TASK DIRECTIONS
Below is a listing to transcribe in full and exactly; keep the pictures out.

PROVIDED MATERIAL
= = = = = = =

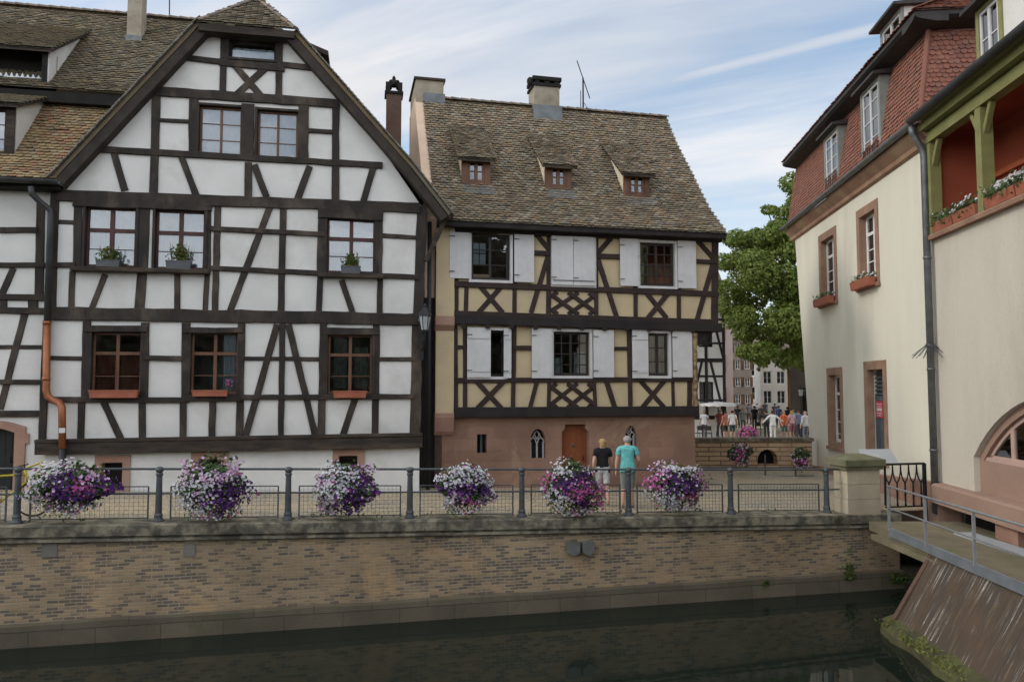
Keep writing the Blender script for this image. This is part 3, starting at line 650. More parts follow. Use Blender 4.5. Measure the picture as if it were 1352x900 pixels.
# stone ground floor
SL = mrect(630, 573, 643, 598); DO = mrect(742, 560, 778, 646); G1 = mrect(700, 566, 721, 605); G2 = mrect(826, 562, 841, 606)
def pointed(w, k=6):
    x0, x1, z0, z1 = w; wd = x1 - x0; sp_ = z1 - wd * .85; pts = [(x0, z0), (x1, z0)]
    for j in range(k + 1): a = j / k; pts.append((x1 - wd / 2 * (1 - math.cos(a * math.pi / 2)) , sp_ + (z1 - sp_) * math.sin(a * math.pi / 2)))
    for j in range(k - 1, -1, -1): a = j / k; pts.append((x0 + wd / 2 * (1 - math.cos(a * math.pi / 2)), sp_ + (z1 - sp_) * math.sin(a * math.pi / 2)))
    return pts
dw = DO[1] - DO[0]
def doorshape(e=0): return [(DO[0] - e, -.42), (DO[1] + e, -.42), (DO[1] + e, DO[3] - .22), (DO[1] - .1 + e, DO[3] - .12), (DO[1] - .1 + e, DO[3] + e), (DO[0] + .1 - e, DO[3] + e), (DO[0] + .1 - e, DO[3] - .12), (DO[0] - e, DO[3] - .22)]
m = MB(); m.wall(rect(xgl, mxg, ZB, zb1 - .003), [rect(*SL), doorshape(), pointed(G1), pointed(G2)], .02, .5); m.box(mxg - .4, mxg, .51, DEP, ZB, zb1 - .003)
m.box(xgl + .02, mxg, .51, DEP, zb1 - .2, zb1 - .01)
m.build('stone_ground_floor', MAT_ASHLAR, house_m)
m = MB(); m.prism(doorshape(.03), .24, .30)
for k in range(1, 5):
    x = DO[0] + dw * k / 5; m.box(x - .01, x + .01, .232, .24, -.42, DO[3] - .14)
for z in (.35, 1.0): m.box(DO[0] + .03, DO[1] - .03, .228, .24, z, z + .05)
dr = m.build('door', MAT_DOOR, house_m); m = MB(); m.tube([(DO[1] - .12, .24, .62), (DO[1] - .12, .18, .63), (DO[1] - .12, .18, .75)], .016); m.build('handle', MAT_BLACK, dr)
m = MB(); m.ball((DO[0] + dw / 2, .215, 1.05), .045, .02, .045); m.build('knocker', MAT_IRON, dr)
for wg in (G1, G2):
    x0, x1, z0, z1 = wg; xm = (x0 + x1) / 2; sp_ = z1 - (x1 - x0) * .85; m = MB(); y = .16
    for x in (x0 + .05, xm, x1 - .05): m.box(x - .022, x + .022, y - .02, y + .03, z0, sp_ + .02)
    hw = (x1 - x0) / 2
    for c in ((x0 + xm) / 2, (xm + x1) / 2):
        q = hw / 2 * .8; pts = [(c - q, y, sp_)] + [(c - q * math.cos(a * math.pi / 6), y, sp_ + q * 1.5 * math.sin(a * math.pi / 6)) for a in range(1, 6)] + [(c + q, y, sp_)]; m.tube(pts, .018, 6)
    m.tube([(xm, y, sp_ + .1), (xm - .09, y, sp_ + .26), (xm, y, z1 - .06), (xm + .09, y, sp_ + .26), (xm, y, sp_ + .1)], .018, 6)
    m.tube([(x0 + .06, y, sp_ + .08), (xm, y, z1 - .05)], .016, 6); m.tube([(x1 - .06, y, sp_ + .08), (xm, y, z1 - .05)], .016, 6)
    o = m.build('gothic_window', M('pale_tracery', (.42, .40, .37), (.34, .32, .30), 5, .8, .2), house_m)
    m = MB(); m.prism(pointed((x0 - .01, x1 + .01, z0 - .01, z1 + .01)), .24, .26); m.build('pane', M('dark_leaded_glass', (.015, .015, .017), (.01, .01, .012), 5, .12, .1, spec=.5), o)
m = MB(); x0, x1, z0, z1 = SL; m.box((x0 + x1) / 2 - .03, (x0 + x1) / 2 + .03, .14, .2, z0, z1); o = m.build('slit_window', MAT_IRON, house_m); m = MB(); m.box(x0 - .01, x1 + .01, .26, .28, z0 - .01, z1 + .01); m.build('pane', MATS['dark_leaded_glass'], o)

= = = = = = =

ANSWER FOR THE TASK
Keep writing the Blender script for this image. This is part 3, starting at line 650. More parts follow. Use Blender 4.5. Measure the picture as if it were 1352x900 pixels.
# stone ground floor
SL = mrect(630, 573, 643, 598); DO = mrect(742, 560, 778, 646); G1 = mrect(700, 566, 721, 605); G2 = mrect(826, 562, 841, 606)
def pointed(w, k=6):
    x0, x1, z0, z1 = w; wd = x1 - x0; sp_ = z1 - wd * .85; pts = [(x0, z0), (x1, z0)]
    for j in range(k + 1): a = j / k; pts.append((x1 - wd / 2 * (1 - math.cos(a * math.pi / 2)) , sp_ + (z1 - sp_) * math.sin(a * math.pi / 2)))
    for j in range(k - 1, -1, -1): a = j / k; pts.append((x0 + wd / 2 * (1 - math.cos(a * math.pi / 2)), sp_ + (z1 - sp_) * math.sin(a * math.pi / 2)))
    return pts
dw = DO[1] - DO[0]
def doorshape(e=0): return [(DO[0] - e, -.42), (DO[1] + e, -.42), (DO[1] + e, DO[3] - .22), (DO[1] - .1 + e, DO[3] - .12), (DO[1] - .1 + e, DO[3] + e), (DO[0] + .1 - e, DO[3] + e), (DO[0] + .1 - e, DO[3] - .12), (DO[0] - e, DO[3] - .22)]
m = MB(); m.wall(rect(xgl, mxg, ZB, zb1 - .003), [rect(*SL), doorshape(), pointed(G1), pointed(G2)], .02, .5); m.box(mxg - .4, mxg, .51, DEP, ZB, zb1 - .003)
m.box(xgl + .02, mxg, .51, DEP, zb1 - .2, zb1 - .01)
m.build('stone_ground_floor', MAT_ASHLAR, house_m)
m = MB(); m.prism(doorshape(.03), .24, .30)
for k in range(1, 5):
    x = DO[0] + dw * k / 5; m.box(x - .01, x + .01, .232, .24, -.42, DO[3] - .14)
for z in (.35, 1.0): m.box(DO[0] + .03, DO[1] - .03, .228, .24, z, z + .05)
dr = m.build('door', MAT_DOOR, house_m); m = MB(); m.tube([(DO[1] - .12, .24, .62), (DO[1] - .12, .18, .63), (DO[1] - .12, .18, .75)], .016); m.build('handle', MAT_BLACK, dr)
m = MB(); m.ball((DO[0] + dw / 2, .215, 1.05), .045, .02, .045); m.build('knocker', MAT_IRON, dr)
for wg in (G1, G2):
    x0, x1, z0, z1 = wg; xm = (x0 + x1) / 2; sp_ = z1 - (x1 - x0) * .85; m = MB(); y = .16
    for x in (x0 + .05, xm, x1 - .05): m.box(x - .022, x + .022, y - .02, y + .03, z0, sp_ + .02)
    hw = (x1 - x0) / 2
    for c in ((x0 + xm) / 2, (xm + x1) / 2):
        q = hw / 2 * .8; pts = [(c - q, y, sp_)] + [(c - q * math.cos(a * math.pi / 6), y, sp_ + q * 1.5 * math.sin(a * math.pi / 6)) for a in range(1, 6)] + [(c + q, y, sp_)]; m.tube(pts, .018, 6)
    m.tube([(xm, y, sp_ + .1), (xm - .09, y, sp_ + .26), (xm, y, z1 - .06), (xm + .09, y, sp_ + .26), (xm, y, sp_ + .1)], .018, 6)
    m.tube([(x0 + .06, y, sp_ + .08), (xm, y, z1 - .05)], .016, 6); m.tube([(x1 - .06, y, sp_ + .08), (xm, y, z1 - .05)], .016, 6)
    o = m.build('gothic_window', M('pale_tracery', (.42, .40, .37), (.34, .32, .30), 5, .8, .2), house_m)
    m = MB(); m.prism(pointed((x0 - .01, x1 + .01, z0 - .01, z1 + .01)), .24, .26); m.build('pane', M('dark_leaded_glass', (.015, .015, .017), (.01, .01, .012), 5, .12, .1, spec=.5), o)
m = MB(); x0, x1, z0, z1 = SL; m.box((x0 + x1) / 2 - .03, (x0 + x1) / 2 + .03, .14, .2, z0, z1); o = m.build('slit_window', MAT_IRON, house_m); m = MB(); m.box(x0 - .01, x1 + .01, .26, .28, z0 - .01, z1 + .01); m.build('pane', MATS['dark_leaded_glass'], o)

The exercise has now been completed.